# Stored records:

- - - - -

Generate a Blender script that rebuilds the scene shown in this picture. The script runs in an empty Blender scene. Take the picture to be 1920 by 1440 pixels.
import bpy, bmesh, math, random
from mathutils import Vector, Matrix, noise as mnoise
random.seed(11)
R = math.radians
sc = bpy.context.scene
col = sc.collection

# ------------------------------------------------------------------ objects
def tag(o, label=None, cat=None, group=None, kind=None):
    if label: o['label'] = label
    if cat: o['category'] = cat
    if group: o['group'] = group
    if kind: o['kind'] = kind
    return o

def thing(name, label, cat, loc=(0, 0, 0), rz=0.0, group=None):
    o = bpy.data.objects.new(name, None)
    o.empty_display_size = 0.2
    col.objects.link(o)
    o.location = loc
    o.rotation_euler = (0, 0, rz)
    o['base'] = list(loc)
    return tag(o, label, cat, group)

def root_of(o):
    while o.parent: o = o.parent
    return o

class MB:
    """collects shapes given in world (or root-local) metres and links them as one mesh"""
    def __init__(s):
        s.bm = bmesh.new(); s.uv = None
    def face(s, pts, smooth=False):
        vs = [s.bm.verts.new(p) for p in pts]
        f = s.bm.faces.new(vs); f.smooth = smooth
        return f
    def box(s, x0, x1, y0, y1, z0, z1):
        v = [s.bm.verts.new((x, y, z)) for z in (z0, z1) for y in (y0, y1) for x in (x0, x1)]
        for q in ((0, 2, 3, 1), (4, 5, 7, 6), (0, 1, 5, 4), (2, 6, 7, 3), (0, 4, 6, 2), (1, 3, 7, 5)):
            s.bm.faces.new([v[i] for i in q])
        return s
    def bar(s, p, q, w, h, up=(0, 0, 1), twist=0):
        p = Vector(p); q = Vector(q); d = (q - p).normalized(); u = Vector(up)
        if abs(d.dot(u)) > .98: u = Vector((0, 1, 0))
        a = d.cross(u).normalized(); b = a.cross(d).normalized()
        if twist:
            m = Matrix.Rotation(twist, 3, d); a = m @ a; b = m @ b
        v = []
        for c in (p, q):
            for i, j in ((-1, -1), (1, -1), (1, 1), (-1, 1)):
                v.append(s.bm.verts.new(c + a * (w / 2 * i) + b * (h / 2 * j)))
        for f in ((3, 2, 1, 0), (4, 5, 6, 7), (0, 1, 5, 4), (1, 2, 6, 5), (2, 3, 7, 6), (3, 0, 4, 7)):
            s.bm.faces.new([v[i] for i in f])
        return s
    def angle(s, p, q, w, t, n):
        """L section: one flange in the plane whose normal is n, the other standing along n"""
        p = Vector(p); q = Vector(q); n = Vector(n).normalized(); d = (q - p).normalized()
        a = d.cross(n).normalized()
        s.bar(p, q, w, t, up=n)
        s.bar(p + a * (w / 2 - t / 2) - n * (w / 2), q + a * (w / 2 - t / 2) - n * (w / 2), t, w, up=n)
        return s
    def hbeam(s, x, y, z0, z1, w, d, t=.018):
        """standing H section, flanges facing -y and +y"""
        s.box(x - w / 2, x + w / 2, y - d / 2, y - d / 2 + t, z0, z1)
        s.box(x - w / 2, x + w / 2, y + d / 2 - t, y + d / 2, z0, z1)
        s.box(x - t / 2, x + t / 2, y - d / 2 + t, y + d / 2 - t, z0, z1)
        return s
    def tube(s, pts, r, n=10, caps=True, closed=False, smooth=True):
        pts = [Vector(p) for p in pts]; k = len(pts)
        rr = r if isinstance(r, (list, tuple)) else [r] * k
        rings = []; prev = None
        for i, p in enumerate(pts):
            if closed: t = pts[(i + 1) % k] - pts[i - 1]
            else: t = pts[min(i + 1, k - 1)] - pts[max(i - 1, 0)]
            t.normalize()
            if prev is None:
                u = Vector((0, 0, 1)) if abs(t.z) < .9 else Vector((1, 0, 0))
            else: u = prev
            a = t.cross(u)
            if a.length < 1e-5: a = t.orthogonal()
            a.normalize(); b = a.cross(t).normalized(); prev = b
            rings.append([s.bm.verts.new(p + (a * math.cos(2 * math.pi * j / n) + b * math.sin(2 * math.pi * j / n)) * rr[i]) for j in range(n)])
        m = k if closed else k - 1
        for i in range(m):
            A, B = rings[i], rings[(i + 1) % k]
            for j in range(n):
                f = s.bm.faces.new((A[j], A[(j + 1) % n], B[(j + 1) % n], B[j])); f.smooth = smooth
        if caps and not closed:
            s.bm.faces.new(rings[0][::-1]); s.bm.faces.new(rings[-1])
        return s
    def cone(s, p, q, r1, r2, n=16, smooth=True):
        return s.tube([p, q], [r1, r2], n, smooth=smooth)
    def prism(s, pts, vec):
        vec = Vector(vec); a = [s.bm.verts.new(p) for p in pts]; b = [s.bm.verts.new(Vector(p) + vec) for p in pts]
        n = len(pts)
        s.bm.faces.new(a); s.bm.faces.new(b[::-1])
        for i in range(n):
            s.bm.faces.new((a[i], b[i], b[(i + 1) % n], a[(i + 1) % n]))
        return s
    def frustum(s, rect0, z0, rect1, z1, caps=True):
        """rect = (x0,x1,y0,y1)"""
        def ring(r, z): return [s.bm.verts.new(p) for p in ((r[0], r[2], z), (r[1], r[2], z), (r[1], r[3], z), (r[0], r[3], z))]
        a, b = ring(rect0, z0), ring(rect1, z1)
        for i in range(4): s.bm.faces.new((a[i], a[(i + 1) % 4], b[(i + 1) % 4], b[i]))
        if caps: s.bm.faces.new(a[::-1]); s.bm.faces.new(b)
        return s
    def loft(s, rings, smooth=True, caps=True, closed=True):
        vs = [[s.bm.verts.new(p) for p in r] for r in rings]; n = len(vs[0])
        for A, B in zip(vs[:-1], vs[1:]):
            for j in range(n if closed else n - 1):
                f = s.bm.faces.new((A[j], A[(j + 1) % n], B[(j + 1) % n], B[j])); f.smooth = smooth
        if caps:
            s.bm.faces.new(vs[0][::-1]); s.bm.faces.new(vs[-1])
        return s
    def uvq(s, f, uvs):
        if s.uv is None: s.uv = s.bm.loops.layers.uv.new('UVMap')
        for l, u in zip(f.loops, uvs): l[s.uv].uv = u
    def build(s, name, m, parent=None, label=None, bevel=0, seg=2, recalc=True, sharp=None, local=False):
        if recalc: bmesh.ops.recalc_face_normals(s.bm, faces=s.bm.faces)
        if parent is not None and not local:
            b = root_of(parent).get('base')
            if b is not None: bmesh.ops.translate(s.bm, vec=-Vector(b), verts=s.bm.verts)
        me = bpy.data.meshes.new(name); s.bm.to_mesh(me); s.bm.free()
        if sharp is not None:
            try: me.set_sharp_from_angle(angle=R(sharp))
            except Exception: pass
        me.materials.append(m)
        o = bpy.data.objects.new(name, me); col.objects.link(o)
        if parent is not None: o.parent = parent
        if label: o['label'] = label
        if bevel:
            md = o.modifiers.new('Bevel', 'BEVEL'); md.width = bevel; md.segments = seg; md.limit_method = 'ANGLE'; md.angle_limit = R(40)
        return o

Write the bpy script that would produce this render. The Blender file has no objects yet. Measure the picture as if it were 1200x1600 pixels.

- - - - -

# Your goal:
Copy out every entry again, exactly as it was given.

# Exercise answer:
Generate a Blender script that rebuilds the scene shown in this picture. The script runs in an empty Blender scene. Take the picture to be 1920 by 1440 pixels.
import bpy, bmesh, math, random
from mathutils import Vector, Matrix, noise as mnoise
random.seed(11)
R = math.radians
sc = bpy.context.scene
col = sc.collection

# ------------------------------------------------------------------ objects
def tag(o, label=None, cat=None, group=None, kind=None):
    if label: o['label'] = label
    if cat: o['category'] = cat
    if group: o['group'] = group
    if kind: o['kind'] = kind
    return o

def thing(name, label, cat, loc=(0, 0, 0), rz=0.0, group=None):
    o = bpy.data.objects.new(name, None)
    o.empty_display_size = 0.2
    col.objects.link(o)
    o.location = loc
    o.rotation_euler = (0, 0, rz)
    o['base'] = list(loc)
    return tag(o, label, cat, group)

def root_of(o):
    while o.parent: o = o.parent
    return o

class MB:
    """collects shapes given in world (or root-local) metres and links them as one mesh"""
    def __init__(s):
        s.bm = bmesh.new(); s.uv = None
    def face(s, pts, smooth=False):
        vs = [s.bm.verts.new(p) for p in pts]
        f = s.bm.faces.new(vs); f.smooth = smooth
        return f
    def box(s, x0, x1, y0, y1, z0, z1):
        v = [s.bm.verts.new((x, y, z)) for z in (z0, z1) for y in (y0, y1) for x in (x0, x1)]
        for q in ((0, 2, 3, 1), (4, 5, 7, 6), (0, 1, 5, 4), (2, 6, 7, 3), (0, 4, 6, 2), (1, 3, 7, 5)):
            s.bm.faces.new([v[i] for i in q])
        return s
    def bar(s, p, q, w, h, up=(0, 0, 1), twist=0):
        p = Vector(p); q = Vector(q); d = (q - p).normalized(); u = Vector(up)
        if abs(d.dot(u)) > .98: u = Vector((0, 1, 0))
        a = d.cross(u).normalized(); b = a.cross(d).normalized()
        if twist:
            m = Matrix.Rotation(twist, 3, d); a = m @ a; b = m @ b
        v = []
        for c in (p, q):
            for i, j in ((-1, -1), (1, -1), (1, 1), (-1, 1)):
                v.append(s.bm.verts.new(c + a * (w / 2 * i) + b * (h / 2 * j)))
        for f in ((3, 2, 1, 0), (4, 5, 6, 7), (0, 1, 5, 4), (1, 2, 6, 5), (2, 3, 7, 6), (3, 0, 4, 7)):
            s.bm.faces.new([v[i] for i in f])
        return s
    def angle(s, p, q, w, t, n):
        """L section: one flange in the plane whose normal is n, the other standing along n"""
        p = Vector(p); q = Vector(q); n = Vector(n).normalized(); d = (q - p).normalized()
        a = d.cross(n).normalized()
        s.bar(p, q, w, t, up=n)
        s.bar(p + a * (w / 2 - t / 2) - n * (w / 2), q + a * (w / 2 - t / 2) - n * (w / 2), t, w, up=n)
        return s
    def hbeam(s, x, y, z0, z1, w, d, t=.018):
        """standing H section, flanges facing -y and +y"""
        s.box(x - w / 2, x + w / 2, y - d / 2, y - d / 2 + t, z0, z1)
        s.box(x - w / 2, x + w / 2, y + d / 2 - t, y + d / 2, z0, z1)
        s.box(x - t / 2, x + t / 2, y - d / 2 + t, y + d / 2 - t, z0, z1)
        return s
    def tube(s, pts, r, n=10, caps=True, closed=False, smooth=True):
        pts = [Vector(p) for p in pts]; k = len(pts)
        rr = r if isinstance(r, (list, tuple)) else [r] * k
        rings = []; prev = None
        for i, p in enumerate(pts):
            if closed: t = pts[(i + 1) % k] - pts[i - 1]
            else: t = pts[min(i + 1, k - 1)] - pts[max(i - 1, 0)]
            t.normalize()
            if prev is None:
                u = Vector((0, 0, 1)) if abs(t.z) < .9 else Vector((1, 0, 0))
            else: u = prev
            a = t.cross(u)
            if a.length < 1e-5: a = t.orthogonal()
            a.normalize(); b = a.cross(t).normalized(); prev = b
            rings.append([s.bm.verts.new(p + (a * math.cos(2 * math.pi * j / n) + b * math.sin(2 * math.pi * j / n)) * rr[i]) for j in range(n)])
        m = k if closed else k - 1
        for i in range(m):
            A, B = rings[i], rings[(i + 1) % k]
            for j in range(n):
                f = s.bm.faces.new((A[j], A[(j + 1) % n], B[(j + 1) % n], B[j])); f.smooth = smooth
        if caps and not closed:
            s.bm.faces.new(rings[0][::-1]); s.bm.faces.new(rings[-1])
        return s
    def cone(s, p, q, r1, r2, n=16, smooth=True):
        return s.tube([p, q], [r1, r2], n, smooth=smooth)
    def prism(s, pts, vec):
        vec = Vector(vec); a = [s.bm.verts.new(p) for p in pts]; b = [s.bm.verts.new(Vector(p) + vec) for p in pts]
        n = len(pts)
        s.bm.faces.new(a); s.bm.faces.new(b[::-1])
        for i in range(n):
            s.bm.faces.new((a[i], b[i], b[(i + 1) % n], a[(i + 1) % n]))
        return s
    def frustum(s, rect0, z0, rect1, z1, caps=True):
        """rect = (x0,x1,y0,y1)"""
        def ring(r, z): return [s.bm.verts.new(p) for p in ((r[0], r[2], z), (r[1], r[2], z), (r[1], r[3], z), (r[0], r[3], z))]
        a, b = ring(rect0, z0), ring(rect1, z1)
        for i in range(4): s.bm.faces.new((a[i], a[(i + 1) % 4], b[(i + 1) % 4], b[i]))
        if caps: s.bm.faces.new(a[::-1]); s.bm.faces.new(b)
        return s
    def loft(s, rings, smooth=True, caps=True, closed=True):
        vs = [[s.bm.verts.new(p) for p in r] for r in rings]; n = len(vs[0])
        for A, B in zip(vs[:-1], vs[1:]):
            for j in range(n if closed else n - 1):
                f = s.bm.faces.new((A[j], A[(j + 1) % n], B[(j + 1) % n], B[j])); f.smooth = smooth
        if caps:
            s.bm.faces.new(vs[0][::-1]); s.bm.faces.new(vs[-1])
        return s
    def uvq(s, f, uvs):
        if s.uv is None: s.uv = s.bm.loops.layers.uv.new('UVMap')
        for l, u in zip(f.loops, uvs): l[s.uv].uv = u
    def build(s, name, m, parent=None, label=None, bevel=0, seg=2, recalc=True, sharp=None, local=False):
        if recalc: bmesh.ops.recalc_face_normals(s.bm, faces=s.bm.faces)
        if parent is not None and not local:
            b = root_of(parent).get('base')
            if b is not None: bmesh.ops.translate(s.bm, vec=-Vector(b), verts=s.bm.verts)
        me = bpy.data.meshes.new(name); s.bm.to_mesh(me); s.bm.free()
        if sharp is not None:
            try: me.set_sharp_from_angle(angle=R(sharp))
            except Exception: pass
        me.materials.append(m)
        o = bpy.data.objects.new(name, me); col.objects.link(o)
        if parent is not None: o.parent = parent
        if label: o['label'] = label
        if bevel:
            md = o.modifiers.new('Bevel', 'BEVEL'); md.width = bevel; md.segments = seg; md.limit_method = 'ANGLE'; md.angle_limit = R(40)
        return o

Write the bpy script that would produce this render. The Blender file has no objects yet. Measure the picture as if it were 1200x1600 pixels.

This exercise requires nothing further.